* Given problem
Start at the first line of the material below and retype each line through the one containing "led_line(M3, MC2, L3, 'topmost", exactly.

* Source data
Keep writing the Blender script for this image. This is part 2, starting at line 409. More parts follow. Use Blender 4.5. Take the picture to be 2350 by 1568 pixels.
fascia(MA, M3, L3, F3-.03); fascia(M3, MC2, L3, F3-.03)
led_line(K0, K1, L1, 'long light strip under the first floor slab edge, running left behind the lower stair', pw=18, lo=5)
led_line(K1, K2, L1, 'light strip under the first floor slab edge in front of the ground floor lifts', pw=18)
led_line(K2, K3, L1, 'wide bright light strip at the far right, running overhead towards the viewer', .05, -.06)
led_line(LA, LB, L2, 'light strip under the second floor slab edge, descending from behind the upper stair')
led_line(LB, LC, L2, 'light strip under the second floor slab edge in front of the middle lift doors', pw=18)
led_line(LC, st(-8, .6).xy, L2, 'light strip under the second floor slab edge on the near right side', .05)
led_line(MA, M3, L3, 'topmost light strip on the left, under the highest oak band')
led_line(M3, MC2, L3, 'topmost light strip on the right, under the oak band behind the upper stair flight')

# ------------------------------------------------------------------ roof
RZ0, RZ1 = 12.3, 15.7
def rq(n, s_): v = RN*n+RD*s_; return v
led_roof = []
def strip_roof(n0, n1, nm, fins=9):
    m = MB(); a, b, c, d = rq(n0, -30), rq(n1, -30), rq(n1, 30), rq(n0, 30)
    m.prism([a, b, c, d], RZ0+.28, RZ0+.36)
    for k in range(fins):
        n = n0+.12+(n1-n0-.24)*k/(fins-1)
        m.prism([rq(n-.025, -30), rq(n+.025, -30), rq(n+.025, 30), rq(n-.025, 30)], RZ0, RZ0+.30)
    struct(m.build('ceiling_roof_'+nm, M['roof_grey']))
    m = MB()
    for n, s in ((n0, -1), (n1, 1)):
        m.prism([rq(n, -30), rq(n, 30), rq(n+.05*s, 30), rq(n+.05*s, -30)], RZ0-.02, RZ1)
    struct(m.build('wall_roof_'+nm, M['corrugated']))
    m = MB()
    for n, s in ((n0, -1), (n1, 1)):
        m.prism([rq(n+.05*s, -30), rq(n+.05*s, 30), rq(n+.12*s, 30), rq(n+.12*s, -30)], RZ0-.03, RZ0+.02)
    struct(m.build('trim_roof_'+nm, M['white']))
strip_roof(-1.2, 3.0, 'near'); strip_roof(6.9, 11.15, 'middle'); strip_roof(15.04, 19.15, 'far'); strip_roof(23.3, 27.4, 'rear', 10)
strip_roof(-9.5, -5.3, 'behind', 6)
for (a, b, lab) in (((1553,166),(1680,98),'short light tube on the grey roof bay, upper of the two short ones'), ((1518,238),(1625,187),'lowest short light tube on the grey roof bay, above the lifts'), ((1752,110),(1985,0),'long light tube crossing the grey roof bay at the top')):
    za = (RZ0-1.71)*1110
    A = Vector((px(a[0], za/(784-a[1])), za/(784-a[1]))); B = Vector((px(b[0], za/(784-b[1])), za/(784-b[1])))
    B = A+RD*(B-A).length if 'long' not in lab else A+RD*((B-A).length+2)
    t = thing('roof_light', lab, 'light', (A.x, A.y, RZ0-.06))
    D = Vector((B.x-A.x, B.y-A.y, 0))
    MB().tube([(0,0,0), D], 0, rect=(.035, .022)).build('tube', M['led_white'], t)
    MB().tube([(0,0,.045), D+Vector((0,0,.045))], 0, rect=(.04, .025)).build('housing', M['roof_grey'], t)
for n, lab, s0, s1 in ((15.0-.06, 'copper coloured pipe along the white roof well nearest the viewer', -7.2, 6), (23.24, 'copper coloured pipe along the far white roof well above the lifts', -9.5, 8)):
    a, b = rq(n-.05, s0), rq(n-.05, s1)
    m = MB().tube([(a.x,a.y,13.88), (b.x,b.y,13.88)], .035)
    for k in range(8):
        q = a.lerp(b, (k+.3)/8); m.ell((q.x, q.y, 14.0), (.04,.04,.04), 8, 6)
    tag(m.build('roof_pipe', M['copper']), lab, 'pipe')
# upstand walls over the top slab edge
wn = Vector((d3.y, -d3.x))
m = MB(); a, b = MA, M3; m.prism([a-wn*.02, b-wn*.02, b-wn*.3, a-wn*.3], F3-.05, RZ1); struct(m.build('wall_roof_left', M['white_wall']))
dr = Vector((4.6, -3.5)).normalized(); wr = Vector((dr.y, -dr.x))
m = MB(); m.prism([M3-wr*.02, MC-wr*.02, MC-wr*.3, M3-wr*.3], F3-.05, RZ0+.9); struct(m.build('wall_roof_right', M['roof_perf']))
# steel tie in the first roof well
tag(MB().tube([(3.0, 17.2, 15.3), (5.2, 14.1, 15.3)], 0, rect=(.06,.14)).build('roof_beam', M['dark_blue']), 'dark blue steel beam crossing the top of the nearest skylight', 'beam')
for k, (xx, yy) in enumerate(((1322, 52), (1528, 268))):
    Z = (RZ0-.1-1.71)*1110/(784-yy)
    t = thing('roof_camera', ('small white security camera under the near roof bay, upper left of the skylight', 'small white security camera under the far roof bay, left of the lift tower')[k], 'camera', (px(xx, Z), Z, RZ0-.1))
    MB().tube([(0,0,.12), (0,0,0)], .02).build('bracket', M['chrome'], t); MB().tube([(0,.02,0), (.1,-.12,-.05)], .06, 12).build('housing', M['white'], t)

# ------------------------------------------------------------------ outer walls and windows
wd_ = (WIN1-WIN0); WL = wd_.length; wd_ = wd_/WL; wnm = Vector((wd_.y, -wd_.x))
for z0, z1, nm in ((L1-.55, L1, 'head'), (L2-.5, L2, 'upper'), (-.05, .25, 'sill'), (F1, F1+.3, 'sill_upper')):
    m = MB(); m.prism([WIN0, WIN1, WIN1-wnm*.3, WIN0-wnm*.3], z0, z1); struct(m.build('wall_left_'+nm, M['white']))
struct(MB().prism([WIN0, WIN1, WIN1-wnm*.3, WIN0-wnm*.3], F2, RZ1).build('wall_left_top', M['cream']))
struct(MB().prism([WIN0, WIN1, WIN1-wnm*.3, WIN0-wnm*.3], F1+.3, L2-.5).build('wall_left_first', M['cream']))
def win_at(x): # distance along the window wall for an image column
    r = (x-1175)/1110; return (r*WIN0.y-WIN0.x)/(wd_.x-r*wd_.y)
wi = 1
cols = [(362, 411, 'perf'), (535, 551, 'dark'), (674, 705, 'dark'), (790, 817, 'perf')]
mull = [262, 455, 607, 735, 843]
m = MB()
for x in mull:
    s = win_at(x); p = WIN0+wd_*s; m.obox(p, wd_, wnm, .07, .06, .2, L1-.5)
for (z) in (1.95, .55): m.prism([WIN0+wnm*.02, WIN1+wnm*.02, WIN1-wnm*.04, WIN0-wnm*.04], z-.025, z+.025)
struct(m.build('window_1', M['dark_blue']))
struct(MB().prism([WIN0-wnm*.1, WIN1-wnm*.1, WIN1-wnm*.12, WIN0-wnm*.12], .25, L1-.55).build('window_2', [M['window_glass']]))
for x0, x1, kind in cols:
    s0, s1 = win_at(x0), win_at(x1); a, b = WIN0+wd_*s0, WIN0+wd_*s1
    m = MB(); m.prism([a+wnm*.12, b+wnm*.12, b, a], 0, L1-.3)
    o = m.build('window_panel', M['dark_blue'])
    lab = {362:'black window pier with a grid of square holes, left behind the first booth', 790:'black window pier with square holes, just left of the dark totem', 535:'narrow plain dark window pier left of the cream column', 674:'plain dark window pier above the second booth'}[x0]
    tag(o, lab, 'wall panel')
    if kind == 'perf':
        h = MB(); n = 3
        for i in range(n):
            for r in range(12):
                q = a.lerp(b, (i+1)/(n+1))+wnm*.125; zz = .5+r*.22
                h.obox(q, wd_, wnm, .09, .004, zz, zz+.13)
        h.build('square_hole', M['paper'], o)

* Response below
Keep writing the Blender script for this image. This is part 2, starting at line 409. More parts follow. Use Blender 4.5. Take the picture to be 2350 by 1568 pixels.
fascia(MA, M3, L3, F3-.03); fascia(M3, MC2, L3, F3-.03)
led_line(K0, K1, L1, 'long light strip under the first floor slab edge, running left behind the lower stair', pw=18, lo=5)
led_line(K1, K2, L1, 'light strip under the first floor slab edge in front of the ground floor lifts', pw=18)
led_line(K2, K3, L1, 'wide bright light strip at the far right, running overhead towards the viewer', .05, -.06)
led_line(LA, LB, L2, 'light strip under the second floor slab edge, descending from behind the upper stair')
led_line(LB, LC, L2, 'light strip under the second floor slab edge in front of the middle lift doors', pw=18)
led_line(LC, st(-8, .6).xy, L2, 'light strip under the second floor slab edge on the near right side', .05)
led_line(MA, M3, L3, 'topmost light strip on the left, under the highest oak band')
led_line(M3, MC2, L3, 'topmost light strip on the right, under the oak band behind the upper stair flight')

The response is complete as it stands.